Ficou dois anos por lá, o suficiente para ser acusado de ter recebido propina de um banco francês que financiou a venda de maquinário para a Hidrelétrica de Tucuruí. A acusação, como sói acontecer, foi arquivada. Como sói acontecer igualmente, ele voltaria a ser ministro, sob João Figueiredo, e seria eleito deputado federal na democracia.

Quanto ocupava uma posição de comando no jornalismo, nunca quis me aproximar de Delfim Netto. Encontrei-o uma única vez, acompanhado de um colega de redação, no restaurante Massimo, em São Paulo, onde ele tinha mesa cativa.

Delfim Netto estava acompanhado de um cupincha seu, de ascendência oriental, e dormiu durante boa parte do tempo, o que deixou tudo mais enfadonho. Além de ser um almoço chato, comi mal.

Não me ter aproximado de gente poderosa como Delfim Netto, se não me fez melhor, certamente me fez mais livre. Permitiu-me, por exemplo, publicar com algum destaque que ele estava entre os citados na estrambótica Operação Satiagraha, que investigava o banqueiro Daniel Dantas e o especulador Naji Nahas.

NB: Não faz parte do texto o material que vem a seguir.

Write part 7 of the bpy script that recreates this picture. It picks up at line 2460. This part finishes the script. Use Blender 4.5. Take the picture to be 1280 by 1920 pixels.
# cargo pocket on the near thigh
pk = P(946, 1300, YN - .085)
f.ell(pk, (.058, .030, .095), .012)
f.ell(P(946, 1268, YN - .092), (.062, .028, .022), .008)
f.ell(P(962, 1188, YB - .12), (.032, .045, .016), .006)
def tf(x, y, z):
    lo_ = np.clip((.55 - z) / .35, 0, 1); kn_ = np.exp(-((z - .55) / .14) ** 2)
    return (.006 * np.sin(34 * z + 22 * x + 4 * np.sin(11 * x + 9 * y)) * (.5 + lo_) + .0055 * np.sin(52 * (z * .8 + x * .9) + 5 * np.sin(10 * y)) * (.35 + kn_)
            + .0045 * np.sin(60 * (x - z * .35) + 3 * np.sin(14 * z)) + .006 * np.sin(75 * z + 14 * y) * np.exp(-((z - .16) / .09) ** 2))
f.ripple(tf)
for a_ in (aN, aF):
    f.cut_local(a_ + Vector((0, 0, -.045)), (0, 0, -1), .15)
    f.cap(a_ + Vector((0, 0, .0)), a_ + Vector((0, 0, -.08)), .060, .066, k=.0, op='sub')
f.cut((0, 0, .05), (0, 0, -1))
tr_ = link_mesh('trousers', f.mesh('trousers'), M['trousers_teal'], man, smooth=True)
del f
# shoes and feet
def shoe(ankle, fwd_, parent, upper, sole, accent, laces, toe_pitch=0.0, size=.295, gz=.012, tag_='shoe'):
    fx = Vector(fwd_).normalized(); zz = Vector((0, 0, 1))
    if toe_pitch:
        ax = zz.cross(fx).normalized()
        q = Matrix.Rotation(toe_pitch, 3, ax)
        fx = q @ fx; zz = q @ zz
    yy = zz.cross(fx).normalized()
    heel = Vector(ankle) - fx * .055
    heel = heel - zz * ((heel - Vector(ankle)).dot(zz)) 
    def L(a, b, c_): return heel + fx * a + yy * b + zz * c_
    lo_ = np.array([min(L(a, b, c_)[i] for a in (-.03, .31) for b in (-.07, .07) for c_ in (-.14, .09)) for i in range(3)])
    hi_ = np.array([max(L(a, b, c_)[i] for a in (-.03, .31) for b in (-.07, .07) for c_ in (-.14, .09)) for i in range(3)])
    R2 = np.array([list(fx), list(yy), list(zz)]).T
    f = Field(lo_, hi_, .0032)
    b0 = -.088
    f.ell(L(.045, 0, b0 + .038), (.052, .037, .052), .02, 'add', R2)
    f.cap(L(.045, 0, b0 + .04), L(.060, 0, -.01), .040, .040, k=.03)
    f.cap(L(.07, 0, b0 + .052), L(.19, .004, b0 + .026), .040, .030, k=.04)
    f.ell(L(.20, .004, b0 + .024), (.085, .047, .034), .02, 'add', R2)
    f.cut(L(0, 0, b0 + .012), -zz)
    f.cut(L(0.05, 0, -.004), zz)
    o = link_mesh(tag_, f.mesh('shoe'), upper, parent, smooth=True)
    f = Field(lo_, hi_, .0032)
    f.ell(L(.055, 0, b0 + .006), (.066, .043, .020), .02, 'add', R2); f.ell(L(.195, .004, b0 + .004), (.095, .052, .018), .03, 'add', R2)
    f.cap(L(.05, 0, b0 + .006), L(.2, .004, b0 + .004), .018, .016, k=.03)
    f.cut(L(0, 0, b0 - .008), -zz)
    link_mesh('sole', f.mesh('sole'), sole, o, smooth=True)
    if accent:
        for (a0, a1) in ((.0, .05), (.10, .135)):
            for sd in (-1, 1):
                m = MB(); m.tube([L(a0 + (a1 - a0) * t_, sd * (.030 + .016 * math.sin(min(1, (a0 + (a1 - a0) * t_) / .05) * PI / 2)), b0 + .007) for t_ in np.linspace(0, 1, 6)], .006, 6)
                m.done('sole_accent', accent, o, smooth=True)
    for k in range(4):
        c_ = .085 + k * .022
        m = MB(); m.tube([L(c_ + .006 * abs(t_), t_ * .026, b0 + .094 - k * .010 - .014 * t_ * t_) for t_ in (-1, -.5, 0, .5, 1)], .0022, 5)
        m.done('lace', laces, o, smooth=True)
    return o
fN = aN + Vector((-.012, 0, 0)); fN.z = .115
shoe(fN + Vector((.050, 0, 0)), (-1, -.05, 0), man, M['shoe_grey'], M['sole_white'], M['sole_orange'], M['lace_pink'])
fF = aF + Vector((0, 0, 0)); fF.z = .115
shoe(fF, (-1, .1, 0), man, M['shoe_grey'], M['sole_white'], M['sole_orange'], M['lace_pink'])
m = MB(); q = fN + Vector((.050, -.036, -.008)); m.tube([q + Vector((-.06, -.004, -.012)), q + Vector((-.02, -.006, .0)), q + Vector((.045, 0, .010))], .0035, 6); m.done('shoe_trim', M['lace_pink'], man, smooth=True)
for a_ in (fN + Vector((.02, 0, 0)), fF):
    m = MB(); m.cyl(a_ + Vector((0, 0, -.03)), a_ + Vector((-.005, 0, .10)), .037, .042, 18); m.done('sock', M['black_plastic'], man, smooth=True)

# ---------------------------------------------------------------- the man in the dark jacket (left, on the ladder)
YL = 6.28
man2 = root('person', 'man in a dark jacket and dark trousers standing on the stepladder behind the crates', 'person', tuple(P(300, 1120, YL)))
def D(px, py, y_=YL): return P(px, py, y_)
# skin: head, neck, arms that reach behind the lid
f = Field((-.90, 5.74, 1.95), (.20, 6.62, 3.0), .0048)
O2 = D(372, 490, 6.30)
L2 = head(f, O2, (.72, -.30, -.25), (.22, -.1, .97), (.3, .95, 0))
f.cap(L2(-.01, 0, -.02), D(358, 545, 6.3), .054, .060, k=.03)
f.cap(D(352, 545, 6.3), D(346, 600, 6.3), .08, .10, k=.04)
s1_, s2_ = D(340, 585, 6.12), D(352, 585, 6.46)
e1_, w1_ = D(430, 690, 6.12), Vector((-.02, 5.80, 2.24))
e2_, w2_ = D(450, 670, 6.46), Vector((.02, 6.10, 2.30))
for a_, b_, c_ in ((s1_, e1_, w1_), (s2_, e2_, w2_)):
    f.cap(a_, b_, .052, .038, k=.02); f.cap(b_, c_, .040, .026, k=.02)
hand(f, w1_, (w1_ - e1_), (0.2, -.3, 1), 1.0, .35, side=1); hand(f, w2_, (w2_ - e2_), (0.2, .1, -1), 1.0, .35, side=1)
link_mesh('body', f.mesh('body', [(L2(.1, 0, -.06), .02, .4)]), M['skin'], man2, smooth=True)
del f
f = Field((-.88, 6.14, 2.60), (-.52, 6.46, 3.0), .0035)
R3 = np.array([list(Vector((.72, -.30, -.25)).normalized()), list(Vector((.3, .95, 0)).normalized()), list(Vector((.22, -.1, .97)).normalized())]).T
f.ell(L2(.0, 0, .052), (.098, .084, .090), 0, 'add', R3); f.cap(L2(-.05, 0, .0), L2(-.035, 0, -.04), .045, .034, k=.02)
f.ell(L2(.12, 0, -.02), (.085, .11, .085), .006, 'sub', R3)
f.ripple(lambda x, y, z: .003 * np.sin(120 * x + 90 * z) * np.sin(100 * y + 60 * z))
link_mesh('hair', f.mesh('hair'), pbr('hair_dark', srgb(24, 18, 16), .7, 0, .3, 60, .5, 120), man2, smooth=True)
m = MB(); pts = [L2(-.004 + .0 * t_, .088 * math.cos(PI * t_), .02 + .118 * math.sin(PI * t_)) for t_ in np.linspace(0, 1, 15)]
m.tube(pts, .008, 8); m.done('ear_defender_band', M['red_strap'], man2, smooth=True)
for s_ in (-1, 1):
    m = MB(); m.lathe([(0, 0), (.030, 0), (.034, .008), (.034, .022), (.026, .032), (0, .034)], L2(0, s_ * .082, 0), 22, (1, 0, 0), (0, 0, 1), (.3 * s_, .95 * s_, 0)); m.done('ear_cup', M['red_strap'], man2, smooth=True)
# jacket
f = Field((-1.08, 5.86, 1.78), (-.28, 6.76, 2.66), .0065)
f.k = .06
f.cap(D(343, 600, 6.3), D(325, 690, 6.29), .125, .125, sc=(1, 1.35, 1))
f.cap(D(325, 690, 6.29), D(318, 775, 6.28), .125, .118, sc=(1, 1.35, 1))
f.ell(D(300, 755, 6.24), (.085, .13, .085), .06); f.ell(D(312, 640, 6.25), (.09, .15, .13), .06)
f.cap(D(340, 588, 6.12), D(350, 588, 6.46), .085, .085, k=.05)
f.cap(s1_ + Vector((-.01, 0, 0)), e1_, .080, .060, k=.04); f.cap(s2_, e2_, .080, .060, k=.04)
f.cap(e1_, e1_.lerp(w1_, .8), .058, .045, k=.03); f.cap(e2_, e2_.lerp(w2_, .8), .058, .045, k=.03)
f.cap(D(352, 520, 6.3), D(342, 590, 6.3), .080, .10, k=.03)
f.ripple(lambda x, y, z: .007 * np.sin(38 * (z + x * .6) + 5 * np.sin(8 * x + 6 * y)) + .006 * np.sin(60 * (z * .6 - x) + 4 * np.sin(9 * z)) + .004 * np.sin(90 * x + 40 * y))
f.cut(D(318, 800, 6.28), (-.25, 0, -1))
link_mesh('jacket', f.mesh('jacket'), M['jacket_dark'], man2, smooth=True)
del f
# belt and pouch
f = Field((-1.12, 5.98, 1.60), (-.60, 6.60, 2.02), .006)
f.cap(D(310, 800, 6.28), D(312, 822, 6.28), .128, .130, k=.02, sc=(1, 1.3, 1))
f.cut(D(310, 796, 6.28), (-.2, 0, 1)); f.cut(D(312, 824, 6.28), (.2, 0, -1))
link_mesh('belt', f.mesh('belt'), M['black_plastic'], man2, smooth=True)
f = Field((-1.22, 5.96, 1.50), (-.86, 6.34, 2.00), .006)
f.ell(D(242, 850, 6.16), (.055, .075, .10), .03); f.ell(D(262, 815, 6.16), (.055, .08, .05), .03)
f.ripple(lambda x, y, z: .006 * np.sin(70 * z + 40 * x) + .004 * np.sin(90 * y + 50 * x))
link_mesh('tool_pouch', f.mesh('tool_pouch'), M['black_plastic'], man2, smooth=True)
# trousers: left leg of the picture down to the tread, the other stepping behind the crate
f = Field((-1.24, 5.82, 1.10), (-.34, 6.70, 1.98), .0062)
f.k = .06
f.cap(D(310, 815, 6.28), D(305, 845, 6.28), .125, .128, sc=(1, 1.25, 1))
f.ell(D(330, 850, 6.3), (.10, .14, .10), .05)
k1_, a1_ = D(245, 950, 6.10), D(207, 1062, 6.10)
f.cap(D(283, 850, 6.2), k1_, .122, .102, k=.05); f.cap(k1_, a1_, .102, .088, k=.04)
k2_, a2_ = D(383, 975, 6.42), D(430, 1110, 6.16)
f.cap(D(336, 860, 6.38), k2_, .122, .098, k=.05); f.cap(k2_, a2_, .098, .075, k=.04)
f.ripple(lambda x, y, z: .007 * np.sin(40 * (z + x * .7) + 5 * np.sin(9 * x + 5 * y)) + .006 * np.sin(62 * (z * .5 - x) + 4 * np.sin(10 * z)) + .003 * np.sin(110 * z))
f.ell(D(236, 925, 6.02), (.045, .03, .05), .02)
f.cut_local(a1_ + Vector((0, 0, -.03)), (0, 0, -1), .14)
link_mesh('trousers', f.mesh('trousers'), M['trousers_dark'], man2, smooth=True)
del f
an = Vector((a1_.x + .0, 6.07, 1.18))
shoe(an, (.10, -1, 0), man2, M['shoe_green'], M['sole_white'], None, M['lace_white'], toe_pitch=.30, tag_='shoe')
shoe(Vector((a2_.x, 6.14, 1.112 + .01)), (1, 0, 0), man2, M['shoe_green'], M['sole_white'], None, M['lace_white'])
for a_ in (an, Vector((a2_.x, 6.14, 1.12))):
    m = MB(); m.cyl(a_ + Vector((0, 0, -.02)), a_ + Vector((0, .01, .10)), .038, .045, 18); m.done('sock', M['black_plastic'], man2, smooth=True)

Consegui obter o relatório da Polícia Federal e lá figurava  Delfim Netto. Mandei ouvi-lo, e o repórter me relatou que ele queria que nós lhe déssemos “um caldinho” da peça policial. Ri, não lhe dei caldinho nenhum e não o poupei. Até porque a PF petista havia incluído no relatório o novo melhor amigo de infância de Lula. Peculiar.

Não deu em nada. Menos de uma década depois, Delfim Netto seria alcançado pela Lava Jato, acusado de ter recebido R$ 15 milhões, entre 2012 e 2015, nas transações ilícitas para a construção da hidrelétrica de Belo Monte.

Ele não foi enforcado e pendurado de cabeça para baixo, como ladrão, mas recebeu, ao menos, um veredicto de Fernando Henrique Cardoso, em A Arte da Política. Quando o Plano Real foi implementado, o então deputado federal Delfim Netto afirmou que se tratava de um “estelionato eleitoral” e que FHC fazia “terrorismo ao dizer que a única solução para o país é seu plano”.

No livro, ao comentar sobre o seu ex-suplente de chapa para uma cadeira no Conselho Universitário da USP, na década de 1950, Fernando Henrique Cardoso escreveu que Delfim Netto era alguém “sempre pronto a disparar uma frase de efeito para encobrir os malabarismos de seu raciocínio ou as inverdades que quer passar adiante como válidas”. Que lhe sirva de epitáfio.